Somewhere overhead, a single goose honked its way across the milky sky. I wondered if it flew high enough to enjoy the sun. There was sun up there somewhere, I knew: when I had come over the hill this morning, I’d risen out of the fogbank and into the light as the road crested the peak. Then I plunged back down into the mist.
The goose honked maybe six or seven times, plaintive, perhaps lost. I listened, wondering how it navigated its way through the fog. Then, as if in answer, I heard the frantic honks of two or three dozen other geese, calling from the river a half-mile to the west.
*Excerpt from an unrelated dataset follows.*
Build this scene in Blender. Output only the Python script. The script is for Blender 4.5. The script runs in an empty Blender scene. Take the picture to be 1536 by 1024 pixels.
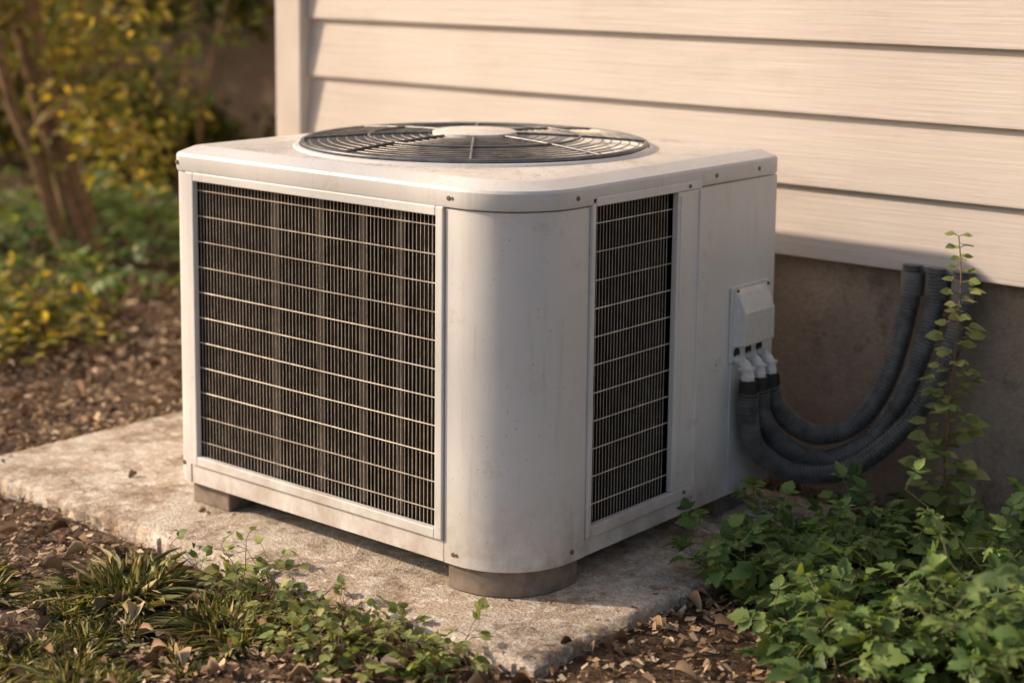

Just last evening, during a walk along that riverbank, my fiancée and I had watched some of those geese call in other travelers. They honked, and from the distant sky, honks came back in answer. After a minute or two, three geese swooshed over the treeline. Four more appeared a few second later, smaller than the first. This year’s goslings early grown, I thought.
Back and forth from air and river they called, like a game of Marco Pollo--honk and answer, honk and answer. We watched the first three geese arc wide over the field on the far side of the river and then circle back, their altitude dropping. As they neared splashdown, I expected loud ker-plunks and showers of spray, but at the last second, each goose flipped its wings and spread its feathers to brake, and they each touched down with the grace of a tip-toe. A minute later, the four other geese followed suit. The birds in the river paddled over to join the new arrivals.
Now, here in the morning fog, those same geese were calling in another wayfaring fellow, fogbound except for the strand of its Marco-Pollo cry that tied it to its flock.